Come una guerra, ha creato vuoti (incontri difficili, persone che non ci sono più) nelle comunità piccole o piccolissime, come molti dei paesi della nostra provincia.
Pensiamo soltanto a realtà di volontariato, a loro modo, importanti di cui ultimamente si parla pochissimo: i Comitati Palio e le Pro Loco. Sono realtà di volontariato particolari con una forte valenza negli ambiti dell’animazione sociale e dell’integrazione, ma raramente considerati sotto questo punto di vista. Eppure in molti casi coprono vuoti lasciati, ad esempio, dai molti Oratori parrocchiali e circoli aziendali che non ci sono più o coinvolgono sempre meno giovani.
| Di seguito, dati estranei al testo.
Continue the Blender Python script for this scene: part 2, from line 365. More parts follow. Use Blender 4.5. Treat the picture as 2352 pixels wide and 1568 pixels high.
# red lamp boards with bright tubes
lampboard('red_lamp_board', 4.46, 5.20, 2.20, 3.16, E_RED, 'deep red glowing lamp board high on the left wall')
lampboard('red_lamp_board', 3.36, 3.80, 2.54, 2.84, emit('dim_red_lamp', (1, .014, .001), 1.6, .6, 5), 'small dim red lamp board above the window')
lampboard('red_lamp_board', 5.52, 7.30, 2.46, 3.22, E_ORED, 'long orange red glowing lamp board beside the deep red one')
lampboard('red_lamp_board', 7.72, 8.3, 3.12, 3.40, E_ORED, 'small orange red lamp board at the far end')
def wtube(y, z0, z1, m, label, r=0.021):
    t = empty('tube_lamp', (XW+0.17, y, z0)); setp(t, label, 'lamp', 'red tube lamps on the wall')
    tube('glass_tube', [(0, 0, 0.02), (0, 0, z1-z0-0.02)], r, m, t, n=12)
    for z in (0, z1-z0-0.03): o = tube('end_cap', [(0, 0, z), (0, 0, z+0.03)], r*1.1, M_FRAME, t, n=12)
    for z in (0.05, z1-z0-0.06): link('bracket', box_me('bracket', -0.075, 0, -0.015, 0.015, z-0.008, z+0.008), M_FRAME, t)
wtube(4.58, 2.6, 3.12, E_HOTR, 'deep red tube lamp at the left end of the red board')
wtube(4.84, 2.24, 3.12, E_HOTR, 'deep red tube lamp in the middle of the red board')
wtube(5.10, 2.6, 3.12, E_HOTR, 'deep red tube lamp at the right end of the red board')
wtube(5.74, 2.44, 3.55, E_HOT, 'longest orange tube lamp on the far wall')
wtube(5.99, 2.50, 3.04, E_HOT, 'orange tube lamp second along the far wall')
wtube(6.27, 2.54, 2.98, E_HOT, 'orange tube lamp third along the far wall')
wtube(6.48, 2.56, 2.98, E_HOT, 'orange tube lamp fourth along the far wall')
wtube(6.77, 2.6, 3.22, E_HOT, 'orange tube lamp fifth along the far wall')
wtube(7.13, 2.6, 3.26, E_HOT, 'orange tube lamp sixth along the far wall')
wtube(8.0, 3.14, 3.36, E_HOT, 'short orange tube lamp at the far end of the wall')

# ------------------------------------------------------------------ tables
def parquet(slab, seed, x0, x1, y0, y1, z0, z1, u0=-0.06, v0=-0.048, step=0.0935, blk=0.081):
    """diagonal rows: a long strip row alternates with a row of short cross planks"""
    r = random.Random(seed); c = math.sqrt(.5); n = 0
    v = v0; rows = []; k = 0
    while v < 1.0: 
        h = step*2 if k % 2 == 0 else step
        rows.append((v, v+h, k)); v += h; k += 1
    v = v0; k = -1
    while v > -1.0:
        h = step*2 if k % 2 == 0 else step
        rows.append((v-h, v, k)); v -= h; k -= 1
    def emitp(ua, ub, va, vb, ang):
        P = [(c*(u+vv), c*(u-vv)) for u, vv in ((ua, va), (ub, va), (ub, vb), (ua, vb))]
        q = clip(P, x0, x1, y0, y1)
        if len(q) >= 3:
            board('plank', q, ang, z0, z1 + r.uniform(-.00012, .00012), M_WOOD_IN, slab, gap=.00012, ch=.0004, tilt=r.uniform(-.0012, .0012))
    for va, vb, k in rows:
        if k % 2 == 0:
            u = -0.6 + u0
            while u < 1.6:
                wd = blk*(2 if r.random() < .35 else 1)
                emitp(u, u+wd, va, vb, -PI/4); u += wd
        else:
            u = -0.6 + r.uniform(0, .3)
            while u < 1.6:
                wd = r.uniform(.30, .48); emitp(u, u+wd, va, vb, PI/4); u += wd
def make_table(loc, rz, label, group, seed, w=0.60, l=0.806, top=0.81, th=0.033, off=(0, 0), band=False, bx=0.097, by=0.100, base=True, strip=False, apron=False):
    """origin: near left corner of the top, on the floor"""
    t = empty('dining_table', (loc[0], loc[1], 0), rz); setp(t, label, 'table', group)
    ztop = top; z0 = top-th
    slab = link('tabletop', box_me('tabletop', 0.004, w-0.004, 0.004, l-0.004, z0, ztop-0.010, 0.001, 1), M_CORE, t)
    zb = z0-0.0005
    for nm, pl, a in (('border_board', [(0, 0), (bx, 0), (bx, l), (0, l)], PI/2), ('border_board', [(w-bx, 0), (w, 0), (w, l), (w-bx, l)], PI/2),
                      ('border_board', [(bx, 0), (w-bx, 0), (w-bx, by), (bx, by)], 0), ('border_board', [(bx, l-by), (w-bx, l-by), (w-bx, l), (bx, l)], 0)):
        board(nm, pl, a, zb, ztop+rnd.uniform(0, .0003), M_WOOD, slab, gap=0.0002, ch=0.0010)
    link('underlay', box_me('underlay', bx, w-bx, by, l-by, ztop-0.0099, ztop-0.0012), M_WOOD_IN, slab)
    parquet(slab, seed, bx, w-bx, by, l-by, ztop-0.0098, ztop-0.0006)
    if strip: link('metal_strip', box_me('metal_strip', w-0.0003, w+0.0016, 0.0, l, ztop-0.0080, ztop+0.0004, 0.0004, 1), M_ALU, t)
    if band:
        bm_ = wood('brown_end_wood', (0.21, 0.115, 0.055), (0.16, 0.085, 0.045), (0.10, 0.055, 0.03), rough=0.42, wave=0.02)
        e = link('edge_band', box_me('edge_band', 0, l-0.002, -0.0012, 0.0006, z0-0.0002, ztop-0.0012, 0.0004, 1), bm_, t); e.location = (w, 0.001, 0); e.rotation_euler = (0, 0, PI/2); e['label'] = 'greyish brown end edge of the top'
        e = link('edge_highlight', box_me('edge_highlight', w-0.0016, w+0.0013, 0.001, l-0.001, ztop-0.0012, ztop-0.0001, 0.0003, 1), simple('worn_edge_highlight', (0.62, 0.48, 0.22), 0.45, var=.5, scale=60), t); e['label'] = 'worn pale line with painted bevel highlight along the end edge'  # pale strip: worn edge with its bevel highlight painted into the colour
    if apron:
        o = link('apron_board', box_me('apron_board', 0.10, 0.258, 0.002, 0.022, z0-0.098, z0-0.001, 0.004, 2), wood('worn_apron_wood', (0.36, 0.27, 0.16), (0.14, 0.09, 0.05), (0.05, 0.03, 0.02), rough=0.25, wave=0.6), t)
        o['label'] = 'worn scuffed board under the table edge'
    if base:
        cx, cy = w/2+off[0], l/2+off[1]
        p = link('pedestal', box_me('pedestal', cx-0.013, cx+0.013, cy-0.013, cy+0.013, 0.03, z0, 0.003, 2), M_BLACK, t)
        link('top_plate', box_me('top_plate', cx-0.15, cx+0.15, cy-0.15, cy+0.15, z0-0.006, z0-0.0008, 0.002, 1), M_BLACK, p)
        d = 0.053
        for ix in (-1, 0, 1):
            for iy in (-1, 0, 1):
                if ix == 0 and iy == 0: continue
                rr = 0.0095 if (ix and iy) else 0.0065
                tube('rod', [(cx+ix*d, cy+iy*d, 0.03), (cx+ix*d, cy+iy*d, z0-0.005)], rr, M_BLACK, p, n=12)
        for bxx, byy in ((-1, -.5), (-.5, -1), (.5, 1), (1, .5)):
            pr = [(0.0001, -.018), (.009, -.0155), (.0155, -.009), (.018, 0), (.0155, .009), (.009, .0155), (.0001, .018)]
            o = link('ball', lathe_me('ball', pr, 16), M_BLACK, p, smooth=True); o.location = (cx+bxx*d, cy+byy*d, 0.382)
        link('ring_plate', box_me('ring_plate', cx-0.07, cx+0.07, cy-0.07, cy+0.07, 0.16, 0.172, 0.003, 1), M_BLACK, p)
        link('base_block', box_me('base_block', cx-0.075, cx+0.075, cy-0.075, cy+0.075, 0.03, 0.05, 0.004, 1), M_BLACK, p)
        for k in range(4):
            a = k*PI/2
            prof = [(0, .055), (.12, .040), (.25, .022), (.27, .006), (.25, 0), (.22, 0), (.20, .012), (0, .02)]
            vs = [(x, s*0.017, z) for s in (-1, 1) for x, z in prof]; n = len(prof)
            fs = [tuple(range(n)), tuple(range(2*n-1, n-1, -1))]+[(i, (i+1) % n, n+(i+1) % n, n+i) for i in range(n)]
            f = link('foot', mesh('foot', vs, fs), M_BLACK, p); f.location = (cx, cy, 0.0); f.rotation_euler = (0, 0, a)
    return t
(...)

Ma il nodo vero da affrontare è senza dubbio quello che riguarda il tema complessivo dei servizi sociali, un settore cruciale sul quale la pubblica amministrazione, dopo anni di tagli e disimpegno, deve tornare a progettare, programmare ed investire per migliorare le prestazioni, ma anche per contribuire a rimuovere le cause del bisogno.
Occorre uscire dalla logica dell’emergenza e del ricorso costante, da parte della pubblica amministrazione, alla scorciatoia della delega delle proprie funzioni istituzionali al volontariato.

C’è poi il grande tema del nuovo assetto legislativo e organizzativo del cosiddetto terzo settore che assegna un ruolo di crescente importanza all’impresa sociale.
Sono stati fatti enormi passi in avanti, da quando, nel 1988, si tenne ad Assisi la prima Conferenza nazionale sul Volontariato, per iniziativa di un astigiano, l’allora Presidente del Consiglio dei Ministri Giovanni Goria.
Il volontariato è sviluppo, si disse in quell’occasione. Deve esserlo anche oggi e, soprattutto, domani, nella prospettiva di un corretto rapporto di sussidiarietà tra pubblico e privato.
Ma occorrono progetti che consentano di guardare avanti. Il volontariato non può solo essere blandito e usato per mettere toppe più o meno evidenti ad errori e ritardi della politica.